Ao longo da história, as mulheres estiveram na linha de frente de muitas lutas por direitos e vida digna para os mais empobrecidos, e, de tal maneira, reivindicamos engajamento para reverter todo o retrocesso instaurado após o golpe de 2016 contra a presidenta Dilma Rousseff, onde o capitalismo e o machismo, mais uma vez, saíram vitoriosos. Com o aprofundamento da crise sanitária, climática e econômica no Brasil e no mundo, somado à política da fome, do desemprego e da barbárie conduzida pelo governo Bolsonaro, tem tornado nossas vidas ainda mais difíceis, uma vez que, somos nós, as trabalhadoras do campo e das cidades, as mais impactadas por todas essas formas de violências. Segundo o Anuário de Segurança Pública de 20221, no período entre 2016 a 2021, 7.258 mulheres foram mortas pela condição de ser mulher, vítimas de feminicídio. Nesse cenário de injustiças, 33 milhões de pessoas estão no “Mapa da Fome” no país, e 19,3% dos lares chefiados por mulheres negras e pardas estão em situação de insegurança alimentar grave. Esses dados reforçam o chamado da Campanha da Fraternidade da CNBB deste ano, que tem como tema “Fraternidade e Fome” e o lema “Dai-lhes vós mesmo de comer” e a tese de que, “a fome e a desigualdade social têm cor, gênero e endereço”2.

No contexto específico do campo, as mulheres de povos, comunidades tradicionais e camponesas, além da violência doméstica, empobrecimento e das opressões do patriarcalismo e machismo familiar, religioso e comunitário, estão expostas a outras formas de violência, a expropriação dos territórios, a destruição dos bens comuns que são fundamentais para manutenção de seus modos de vida. No período de 2011 às 2021, a CPT registrou 80 tentativas e 39 assassinatos de mulheres em conflitos fundiários e socioambientais. Além disso, foram registradas diversas outras formas de violências contra as mulheres: agressões, ameaças de morte, detenções, estupros, lesões corporais, humilhações, intimidações e prisões.

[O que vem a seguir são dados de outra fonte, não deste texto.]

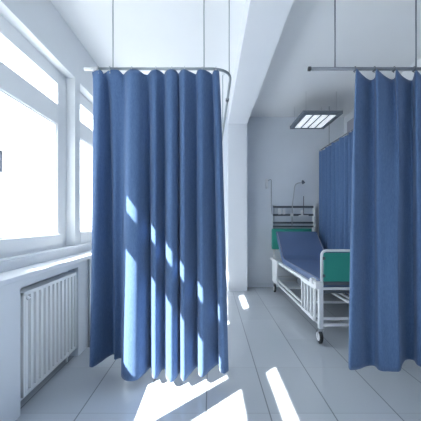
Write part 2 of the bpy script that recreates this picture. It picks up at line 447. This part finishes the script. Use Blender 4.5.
# ------------------------------------------------------------ ceiling lamp over the bed
LX0, LX1, LY0, LY1, LZ = 1.30, 1.86, 4.02, 4.70, 2.70
lamp = thing('ceiling_light', ((LX0+LX1)/2, (LY0+LY1)/2, ZC), 'square grey suspended light with four lit tubes above the bed', 'ceiling light')
b = B(); t = 0.055
for q in ((LX0, LX0+t, LY0, LY1), (LX1-t, LX1, LY0, LY1), (LX0+t, LX1-t, LY0, LY0+t), (LX0+t, LX1-t, LY1-t, LY1)): box(b, *q, LZ, LZ+0.035)
box(b, LX0, LX1, LY0, LY1, LZ+0.035, LZ+0.045)
obj('housing', b, 'housing', lamp)
iw = (LX1-LX0-2*t)/4
for i in range(4):
    x = LX0+t+iw*(i+0.5)
    b = B(); tube(b, [(x, LY0+t+0.005, LZ+0.020), (x, LY1-t-0.005, LZ+0.020)], 0.014, 14); obj('tube', b, 'tube', lamp, True)
    b = B(); box(b, x-iw*0.38, x+iw*0.38, LY0+t, LY1-t, LZ+0.004, LZ+0.007); o = obj('diffuser', b, 'tube', lamp); o['label'] = 'glowing diffuser strip'
for i in range(3):
    x = LX0+t+iw*(i+1)
    b = B(); box(b, x-0.010, x+0.010, LY0+t, LY1-t, LZ+0.0, LZ+0.034); obj('divider', b, 'housing', lamp)
for x in (LX0+0.06, LX1-0.06):
    for y in (LY0+0.06, LY1-0.06):
        obj('suspension_wire', tube(B(), [(x, y, LZ+0.044), (x, y, ZC)], 0.0015, 6), 'steel', lamp, True)

# box high on the right wall
b = B(); box(b, 2.22, XR, 4.05, 4.66, 2.56, 2.80, 0.01)
tag(obj('wall_box', b, 'wall_box'), 'mauve-grey box high on the right wall above the back curtain', 'box')

# ------------------------------------------------------------ bed-head wall rack and fittings
rk = thing('wall_rack', (1.45, YB, 1.25), 'rack of four dark horizontal rails on the wall above the green headboard', 'wall rack')
for z, r_ in ((1.432, 0.018), (1.290, 0.018), (1.152, 0.016), (1.085, 0.014)):
    b = B(); box(b, 1.10, 1.815, YB-0.055, YB-0.03, z-r_, z+r_, 0.003); obj('bar', b, 'dark_grey', rk)
for x in (1.115, 1.83):
    b = B(); box(b, x-0.015, x+0.015, YB-0.03, YB, 1.0, 1.46, 0.003)
    if x > 1.5: box(b, x-0.012, x+0.022, YB-0.06, YB-0.03, 0.85, 1.46, 0.003)
    obj('bracket', b, 'white_metal' if x > 1.5 else 'steel', rk)
lp = thing('reading_lamp', (1.43, YB-0.07, 1.10), 'thin curved reading lamp rising from the wall rack behind the bed', 'lamp')
yl = YB-0.085
obj('stem', tube(B(), rounded([(1.425, yl, 1.09), (1.43, yl, 1.45), (1.475, yl, 1.80), (1.50, yl-0.01, 1.84), (1.60, yl-0.03, 1.865)], 0.02), 0.008, 8), 'steel', lp, True)
obj('lamp_head', tube(B(), [(1.60, yl-0.03, 1.895), (1.605, yl-0.035, 1.87), (1.615, yl-0.045, 1.84)], [0.012, 0.024, 0.030], 12), 'dark_grey', lp, True)
obj('clamp', box(B(), 1.405, 1.445, yl-0.02, YB-0.055, 1.262, 1.318), 'white_plastic', lp)
ip = thing('equipment_holder', (1.63, YB-0.07, 1.25), 'small white holder with a thin upright rod on the wall rack', 'holder')
obj('rod', tube(B(), [(1.63, yl, 1.27), (1.63, yl, 1.62)], 0.006, 8), 'dark_grey', ip, True)
obj('tray', box(B(), 1.55, 1.70, YB-0.14, YB-0.055, 1.262, 1.285, 0.004), 'white_plastic', ip)
obj('cup', tube(B(), [(1.60, yl-0.01, 1.285), (1.60, yl-0.01, 1.37)], 0.022, 12), 'white_plastic', ip, True)
for x, lab in ((1.21, 'small white box hooked on the wall rack, left one of two'), (1.285, 'small white box hooked on the wall rack, right one of two')):
    b = B(); box(b, x-0.022, x+0.022, YB-0.095, YB-0.055, 1.30, 1.40, 0.004)
    tag(obj('bracket_box', b, 'white_plastic'), lab, 'box', 'small boxes on the wall rack')
cd = thing('call_handset', (0.99, YB, 1.8), 'white call handset with a thin hanging cord on the back wall left of the rack', 'call handset')
b = B(); box(b, 0.975, 1.015, YB-0.035, YB, 1.76, 1.93, 0.008); obj('handset_body', b, 'white_plastic', cd)
obj('cord', tube(B(), rounded([(1.015, YB-0.015, 1.90), (1.075, YB-0.015, 1.93), (1.075, YB-0.012, 1.45), (1.09, YB-0.012, 1.30)], 0.03), 0.004, 6), 'dark_grey', cd, True)

# ------------------------------------------------------------ hospital bed
BX0, BX1, BY0, BY1 = 1.06, 1.79, 2.76, 4.76
bed = thing('hospital_bed', ((BX0+BX1)/2, (BY0+BY1)/2, 0), 'wheeled hospital bed with blue mattress, green end boards and white side frame', 'bed')
# mattress: one profile swept across
def mattress_prof():
    lo = [(2.86, 0.50), (4.36, 0.52), (4.70, 0.83)]
    hi = [(4.83, 0.995), (4.79, 1.008), (4.66, 0.895), (4.40, 0.655), (4.32, 0.615), (4.22, 0.602), (2.90, 0.598), (2.86, 0.58)]
    return lo+hi
b = B(); fs = prism(b, mattress_prof(), 'x', BX0+0.035, BX1-0.01)
bmesh.ops.bevel(b, geom=list(b.edges), offset=0.012, segments=3, profile=0.6, affect='EDGES')
mt = auto_smooth(obj('mattress', b, 'mattress', bed), 50)
b = B()
pr = [(2.86, 0.598), (2.9, 0.602), (4.22, 0.606), (4.32, 0.619), (4.40, 0.659), (4.66, 0.899), (4.79, 1.008)]
tube(b, [(BX0+0.048, y, z-0.008) for y, z in pr], 0.007, 8); tube(b, [(BX1-0.023, y, z-0.008) for y, z in pr], 0.007, 8)
o = obj('piping', b, 'wall_box', mt, True); o['label'] = 'pale grey edge piping'
# deck
b = B(); box(b, BX0+0.03, BX1-0.03, 2.82, 4.34, 0.475, 0.498, 0.003)
fs = prism(b, [(4.34, 0.48), (4.34, 0.50), (4.74, 0.875), (4.755, 0.86)], 'x', BX0+0.05, BX1-0.05)
obj('deck', b, 'dark_grey', bed)
# upper side bars
for x, s in ((BX0, 1), (BX1, 1)):
    b = B(); box(b, x-0.018, x+0.018, BY0, BY1, 0.515, 0.55, 0.004); obj('side_bar', b, 'white_metal', bed)
    for z in (0.185, 0.245):
        b = B(); box(b, x-0.012, x+0.012, BY0+0.02, BY1-0.02, z-0.011, z+0.011, 0.003); obj('lower_bar', b, 'white_metal', bed)
# cross bars at both ends
for y in (BY0, BY1):
    for z in (0.185, 0.245, 0.405, 0.535) if y > 4 else (0.185, 0.245, 0.535):
        b = B(); box(b, BX0+0.01, BX1-0.01, y-0.012, y+0.012, z-0.012, z+0.012, 0.003); obj('cross_bar', b, 'white_metal', bed)
# underframe struts (lift arms)
for x in (1.33, 1.41, 1.52):
    b = B(); box(b, x-0.012, x+0.012, 2.76, 4.5, 0.395, 0.418, 0.003); obj('chassis_rail', b, 'white_metal', bed)
b = B(); box(b, BX0+0.2, BX1-0.2, 3.6, 4.2, 0.27, 0.40, 0.01); obj('motor_box', b, 'dark_grey', bed)
for y in (3.35, 4.05):
    b = B(); box(b, BX0, BX1, y-0.015, y+0.015, 0.222, 0.246, 0.003); obj('cross_bar', b, 'white_metal', bed)
# corner posts, casters
for x in (BX0, BX1):
    for y in (BY0, BY1):
        b = B(); sy = 1 if y == BY0 else -1
        box(b, x-0.022, x+0.022, y-0.022, y+0.022, 0.15, 0.60, 0.005)
        obj('corner_post', b, 'white_metal', bed)
        c = B(); tube(c, [(x, y, 0.16), (x, y, 0.12)], 0.012, 8)
        prism(c, [(y-0.012, 0.135), (y+0.012, 0.135), (y+0.03*sy+0.008, 0.05), (y+0.03*sy-0.008, 0.05)], 'x', x-0.022, x-0.017)
        prism(c, [(y-0.012, 0.135), (y+0.012, 0.135), (y+0.03*sy+0.008, 0.05), (y+0.03*sy-0.008, 0.05)], 'x', x+0.017, x+0.022)
        box(c, x-0.022, x+0.022, y-0.014, y+0.014, 0.125, 0.14)
        ca = obj('caster', c, 'steel', bed)
        wy = y+0.02*sy
        wl = B(); tube(wl, [(x-0.015, wy, 0.066), (x-0.010, wy, 0.066), (x+0.010, wy, 0.066), (x+0.015, wy, 0.066)], [0.058, 0.066, 0.066, 0.058], 24)
        obj('wheel', wl, 'black', ca, True)
        hb = B(); tube(hb, [(x-0.019, wy, 0.066), (x+0.019, wy, 0.066)], 0.042, 20); obj('hub', hb, 'white_plastic', ca, False)
# headboard and footboard
def endboard(nm, y, z0, z1, BX1):
    fr = B(); tube(fr, rounded([(BX0+0.012, y, 0.50), (BX0+0.012, y, z1+0.018), (BX1-0.012, y, z1+0.018), (BX1-0.012, y, 0.50)], 0.05, 8), 0.013, 10)
    e = obj(nm, fr, 'white_metal', bed, True)
    p = B(); box(p, BX0+0.030, BX1-0.030, y-0.009, y+0.009, z0, z1-0.002, 0.004); q = obj('panel', p, 'green', e); q['label'] = 'green board'
    p = B(); box(p, BX0+0.028, BX1-0.028, y-0.012, y+0.012, z0-0.035, z0-0.001, 0.003); obj('lower_edge', p, 'dark_grey', e)
    for x in (BX0+0.030, BX1-0.030):
        for z in (z0+0.055, z1-0.055):
            p = B(); box(p, x-0.012, x+0.012, y-0.015, y+0.015, z-0.014, z+0.014, 0.003); obj('clip', p, 'dark_grey', e)
    return e
endboard('footboard', BY0, 0.605, 0.885, BX1)
b = B(); box(b, 1.035, 1.715, BY1+0.09, BY1+0.112, 0.70, 1.055, 0.02); hbd = obj('headboard', b, 'green', bed); hbd['label'] = 'green headboard'
for x in (1.075, 1.70):
    p = B(); box(p, x-0.012, x+0.012, BY1+0.112, BY1+0.13, 0.50, 0.98, 0.004); obj('post', p, 'white_metal', hbd)
for x in (BX0+0.012, 1.708):
    b = B(); box(b, x-0.01, x+0.01, BY1, BY1+0.13, 0.51, 0.535); obj('headboard_bracket', b, 'white_metal', bed)
# folded side rails on the visible side and the far side
def side_rail(xf, y0, y1, slots, nm):
    s = B(); xa, xb = xf-0.014, xf+0.014
    z0, z1 = 0.20, 0.565
    def sl(y, z): return y          # upright
    box(s, xa, xb, y0, y1, z1-0.045, z1, 0.006); box(s, xa, xb, y0+0.01, y1-0.01, z0, z0+0.035, 0.006)
    if slots:
        n = slots
        for i in range(n+1):
            yc = y0+0.02+(y1-y0-0.04)*i/n
            box(s, xa+0.003, xb-0.003, yc-0.016, yc+0.016, z0+0.02, z1-0.03, 0.004)
    else:
        prism(s, [(y0+0.05, z0+0.02), (y1-0.02, z0+0.02), (y1, z1-0.03), (y0, z1-0.03)], 'x', xa+0.004, xb-0.004)
    return obj(nm, s, 'white_metal', bed)
for xf in (BX0-0.034, BX1+0.034):
    side_rail(xf, 2.80, 3.22, 4, 'side_rail')
    side_rail(xf, 4.38, 4.74, 0, 'side_rail')
    xq = BX0 if xf < 1.3 else BX1
    for ya in (2.86, 4.5):
        s = B(); box(s, min(xf, xq), max(xf, xq), ya, ya+0.06, 0.52, 0.545); obj('rail_mount', s, 'white_metal', bed)
b = B(); box(b, BX0-0.055, BX0+0.02, 2.74, 2.80, 0.53, 0.60, 0.01); obj('release_handle', b, 'white_plastic', bed)
b = B(); box(b, BX0-0.05, BX0, 2.86, 2.93, 0.555, 0.61, 0.01); obj('release_handle', b, 'white_plastic', bed)
b = B(); box(b, BX0-0.06, BX0+0.0, 4.72, 4.80, 0.53, 0.57, 0.008); obj('bumper', b, 'white_plastic', bed)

É contra essa realidade que, o Coletivo de Mulheres da CPT fortalece a insurgência feminina a partir das experiências de luta vividas pelas mulheres negras, quilombolas, indígenas, ribeirinhas, extrativistas, quebradeiras de coco, camponesas e LGBTQIAP+, mantendo viva a memória da rebeldia protagonizada por Maala, Noa, Hogla, Milca e Tirza, como referência bíblica e pastoral.3

Assim, afirmamos a necessidade de reconhecimento e visibilidade das nossas capacidades intelectual e financeira, com autonomia e liberdade de ser e viver em um mundo sem violências, tendo direitos à terra e territórios e a segurança alimentar e nutricional. É com convicção que afirmamos que, a luta das mulheres é por uma sociedade mais justa e igualitária, sem hierarquia de poder e sem opressões que impedem os corpos-territórios livres!